Eagleton sostiene que esperanza y optimismo son irreconciliables. A diferencia de lo visto hasta aquí, el optimismo da por sentado de que todo irá mejor y que va a terminar bien. Quien dice “soy optimista” expresa una creencia, una cuestión de fe. En cambio quien afirma “tengo esperanza”, explica por qué y dice lo que hará para que esta se cumpla. La esperanza necesita razones y puede fallar, señala el pensador británico. Al optimismo le basta con expresarse. Es una forma de determinismo. Hay una forma de optimismo infantil que, en muchos casos, se prolonga en la edad adulta. Erik Erikson (1902-1904), destacado psicólogo nacido en Alemania y padre de la teoría del Desarrollo Social, lo llamaba “optimismo desadaptativo”. En un chico se manifiesta como el desconocimiento de los límites y la imposibilidad de registrar los deseos de los demás y la diferencia entre esos deseos y los propios. A esa edad es un hecho natural, que se irá corrigiendo a medida que la tozuda realidad marque límites y contribuya a la conformación de la identidad.

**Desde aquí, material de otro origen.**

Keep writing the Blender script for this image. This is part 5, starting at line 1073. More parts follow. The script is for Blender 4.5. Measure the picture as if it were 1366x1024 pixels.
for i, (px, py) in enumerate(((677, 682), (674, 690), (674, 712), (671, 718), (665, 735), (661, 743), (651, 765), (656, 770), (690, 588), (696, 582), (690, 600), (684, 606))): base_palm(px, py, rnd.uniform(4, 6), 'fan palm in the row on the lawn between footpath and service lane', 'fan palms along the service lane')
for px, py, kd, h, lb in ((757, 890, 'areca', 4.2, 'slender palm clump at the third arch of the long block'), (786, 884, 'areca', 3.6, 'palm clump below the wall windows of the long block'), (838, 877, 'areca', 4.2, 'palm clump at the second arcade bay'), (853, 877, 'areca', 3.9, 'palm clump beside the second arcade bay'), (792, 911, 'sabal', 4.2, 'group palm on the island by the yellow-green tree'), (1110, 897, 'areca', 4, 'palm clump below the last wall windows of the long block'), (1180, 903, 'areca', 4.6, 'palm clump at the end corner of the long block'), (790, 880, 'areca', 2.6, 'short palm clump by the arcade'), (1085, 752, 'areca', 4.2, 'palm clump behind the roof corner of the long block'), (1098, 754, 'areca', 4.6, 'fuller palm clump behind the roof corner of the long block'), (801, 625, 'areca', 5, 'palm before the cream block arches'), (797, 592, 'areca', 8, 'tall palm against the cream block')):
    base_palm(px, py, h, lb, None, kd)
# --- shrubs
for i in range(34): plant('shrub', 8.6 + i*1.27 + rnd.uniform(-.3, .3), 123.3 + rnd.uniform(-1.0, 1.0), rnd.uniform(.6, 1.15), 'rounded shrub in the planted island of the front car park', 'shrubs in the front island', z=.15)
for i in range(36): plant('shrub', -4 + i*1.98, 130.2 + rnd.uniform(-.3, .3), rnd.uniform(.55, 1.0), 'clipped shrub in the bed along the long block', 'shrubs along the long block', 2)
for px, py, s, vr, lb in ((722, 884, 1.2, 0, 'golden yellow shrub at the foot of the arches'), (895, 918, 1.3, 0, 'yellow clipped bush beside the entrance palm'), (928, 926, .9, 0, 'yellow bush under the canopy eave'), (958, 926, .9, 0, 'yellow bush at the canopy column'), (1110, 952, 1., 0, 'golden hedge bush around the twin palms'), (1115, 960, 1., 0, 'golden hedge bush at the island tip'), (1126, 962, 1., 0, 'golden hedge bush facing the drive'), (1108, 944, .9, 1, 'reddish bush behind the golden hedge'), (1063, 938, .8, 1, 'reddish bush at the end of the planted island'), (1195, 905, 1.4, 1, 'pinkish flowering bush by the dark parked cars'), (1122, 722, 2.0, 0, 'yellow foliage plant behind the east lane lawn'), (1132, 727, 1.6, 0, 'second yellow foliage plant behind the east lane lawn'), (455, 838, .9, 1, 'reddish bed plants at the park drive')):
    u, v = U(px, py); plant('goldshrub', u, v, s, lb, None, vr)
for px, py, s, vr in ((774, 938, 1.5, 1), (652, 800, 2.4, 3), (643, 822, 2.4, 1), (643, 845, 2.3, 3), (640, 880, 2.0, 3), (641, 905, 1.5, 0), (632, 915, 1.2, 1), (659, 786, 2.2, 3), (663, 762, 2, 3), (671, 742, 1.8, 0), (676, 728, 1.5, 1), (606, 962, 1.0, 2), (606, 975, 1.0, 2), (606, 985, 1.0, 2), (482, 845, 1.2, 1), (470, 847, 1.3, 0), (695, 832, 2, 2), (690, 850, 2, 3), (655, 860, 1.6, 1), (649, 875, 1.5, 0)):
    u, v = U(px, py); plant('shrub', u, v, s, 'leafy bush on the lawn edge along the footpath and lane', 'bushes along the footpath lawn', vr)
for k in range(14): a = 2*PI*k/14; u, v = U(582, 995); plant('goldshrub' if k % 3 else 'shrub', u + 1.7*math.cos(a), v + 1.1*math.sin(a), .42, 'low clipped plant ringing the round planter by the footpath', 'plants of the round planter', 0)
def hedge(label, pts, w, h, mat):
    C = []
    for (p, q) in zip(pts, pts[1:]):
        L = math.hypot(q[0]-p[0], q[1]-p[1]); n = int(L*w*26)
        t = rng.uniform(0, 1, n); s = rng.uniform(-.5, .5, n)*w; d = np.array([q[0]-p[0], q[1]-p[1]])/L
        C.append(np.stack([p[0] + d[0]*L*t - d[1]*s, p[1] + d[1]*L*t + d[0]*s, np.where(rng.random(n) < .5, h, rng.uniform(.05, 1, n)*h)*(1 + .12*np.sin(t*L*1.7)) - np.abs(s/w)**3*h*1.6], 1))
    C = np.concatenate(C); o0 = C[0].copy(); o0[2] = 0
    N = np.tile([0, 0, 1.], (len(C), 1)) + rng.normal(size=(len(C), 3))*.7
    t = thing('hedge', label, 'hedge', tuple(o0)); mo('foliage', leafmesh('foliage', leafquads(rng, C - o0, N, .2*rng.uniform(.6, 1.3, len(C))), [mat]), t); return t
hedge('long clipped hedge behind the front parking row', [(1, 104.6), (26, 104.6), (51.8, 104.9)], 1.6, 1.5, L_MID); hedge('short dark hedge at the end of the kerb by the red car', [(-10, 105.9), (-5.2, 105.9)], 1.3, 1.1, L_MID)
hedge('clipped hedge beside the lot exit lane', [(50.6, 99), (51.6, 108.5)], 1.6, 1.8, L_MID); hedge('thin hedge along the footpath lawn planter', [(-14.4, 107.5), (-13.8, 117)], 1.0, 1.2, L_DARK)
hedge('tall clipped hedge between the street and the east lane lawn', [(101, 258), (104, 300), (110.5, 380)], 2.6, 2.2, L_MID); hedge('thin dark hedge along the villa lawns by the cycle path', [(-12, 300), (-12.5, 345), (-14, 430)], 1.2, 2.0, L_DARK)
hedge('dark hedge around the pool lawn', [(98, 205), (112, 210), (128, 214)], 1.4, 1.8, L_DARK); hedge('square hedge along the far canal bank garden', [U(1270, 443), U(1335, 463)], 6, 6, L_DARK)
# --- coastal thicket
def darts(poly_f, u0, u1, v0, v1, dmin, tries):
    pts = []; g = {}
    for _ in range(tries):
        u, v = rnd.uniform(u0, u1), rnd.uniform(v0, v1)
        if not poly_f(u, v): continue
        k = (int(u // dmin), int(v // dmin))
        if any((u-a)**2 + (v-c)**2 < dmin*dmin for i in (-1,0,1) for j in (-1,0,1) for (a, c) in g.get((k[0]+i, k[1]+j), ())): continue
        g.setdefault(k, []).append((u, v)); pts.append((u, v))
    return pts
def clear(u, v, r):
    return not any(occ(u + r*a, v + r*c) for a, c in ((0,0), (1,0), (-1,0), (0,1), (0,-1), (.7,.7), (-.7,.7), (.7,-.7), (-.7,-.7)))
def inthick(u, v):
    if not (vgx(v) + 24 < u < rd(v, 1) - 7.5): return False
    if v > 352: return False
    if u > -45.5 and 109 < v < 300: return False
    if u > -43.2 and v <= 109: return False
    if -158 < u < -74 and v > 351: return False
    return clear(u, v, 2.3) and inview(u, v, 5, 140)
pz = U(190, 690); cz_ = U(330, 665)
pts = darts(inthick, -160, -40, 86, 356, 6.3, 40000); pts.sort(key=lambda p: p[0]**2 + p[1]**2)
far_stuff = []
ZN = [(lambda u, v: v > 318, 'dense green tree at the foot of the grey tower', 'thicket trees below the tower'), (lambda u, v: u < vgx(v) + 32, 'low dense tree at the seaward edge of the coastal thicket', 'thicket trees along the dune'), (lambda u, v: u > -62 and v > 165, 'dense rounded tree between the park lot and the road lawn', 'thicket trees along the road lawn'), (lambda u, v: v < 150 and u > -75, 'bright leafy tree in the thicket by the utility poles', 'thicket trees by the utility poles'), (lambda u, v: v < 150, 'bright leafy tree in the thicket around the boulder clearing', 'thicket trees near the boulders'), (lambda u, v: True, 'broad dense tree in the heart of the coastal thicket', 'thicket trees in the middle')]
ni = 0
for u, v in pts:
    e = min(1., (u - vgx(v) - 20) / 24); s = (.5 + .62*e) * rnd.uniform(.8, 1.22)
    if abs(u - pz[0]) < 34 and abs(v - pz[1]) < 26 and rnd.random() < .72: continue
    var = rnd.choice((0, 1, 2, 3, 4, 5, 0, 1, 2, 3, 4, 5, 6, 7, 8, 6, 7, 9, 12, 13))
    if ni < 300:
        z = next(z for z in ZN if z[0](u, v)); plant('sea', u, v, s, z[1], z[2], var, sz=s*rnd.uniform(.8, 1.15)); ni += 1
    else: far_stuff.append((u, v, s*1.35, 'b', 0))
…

En la adultez es un problema serio, y quien no se adaptó resulta ser, finalmente, lo que Eagleton llama un optimista “crónico” o “profesional”.
Aunque el optimismo goce de buena prensa y quienes se atribuyen esa condición la exhiban como virtud, finalmente suelen ser los esperanzados y los pesimistas los que transforman y mejoran el mundo. Mientras que el optimista no piensa que sea necesario hacer algo, porque “todo está bien e irá mejor”, el esperanzado reconoce lo que duele y está mal y se apresta a actuar para cambiarlo, sin garantía de logro. Por su parte el pesimista ve también lo que está mal, desarrolla el pensamiento crítico, expone opciones diferentes y, cuando su pesimismo es funcional, lo convierte en combustible que motoriza la acción.
El optimista es un conservador, explica Eagleton, mientras que el esperanzado, y en muchos casos el pesimista, son transformadores. Y, como bien señala el mismo autor, el pesimista puede abrigar esperanza y el esperanzado, aun en acción, puede guardar una cuota de pesimismo sin desesperanzarse. En cambio, el optimista solo se permite ser optimista. Cree que todo será favorable solo porque él es así. Aquí cabe regresar a Víktor Frankl, quien dice (en su imprescindible “El hombre en busca de sentido”) que lo que el ser humano busca no es la felicidad ya hecha, sino razones para ser feliz. La esperanza ayuda en la búsqueda de esas razones. El optimismo da por sentado que la felicidad acontecerá por arte de magia.
Ojalá transitemos días de esperanza. Es decir, días de reconocimiento de la realidad con sus luces y sus sombras y de voluntad para iniciar caminos de transformación, en lo personal y en lo colectivo, a partir de razones y de acciones. Días en que no compremos el optimismo que de muchas maneras nos ofrecerán y sí preparemos herramientas para trabajar por la esperanza.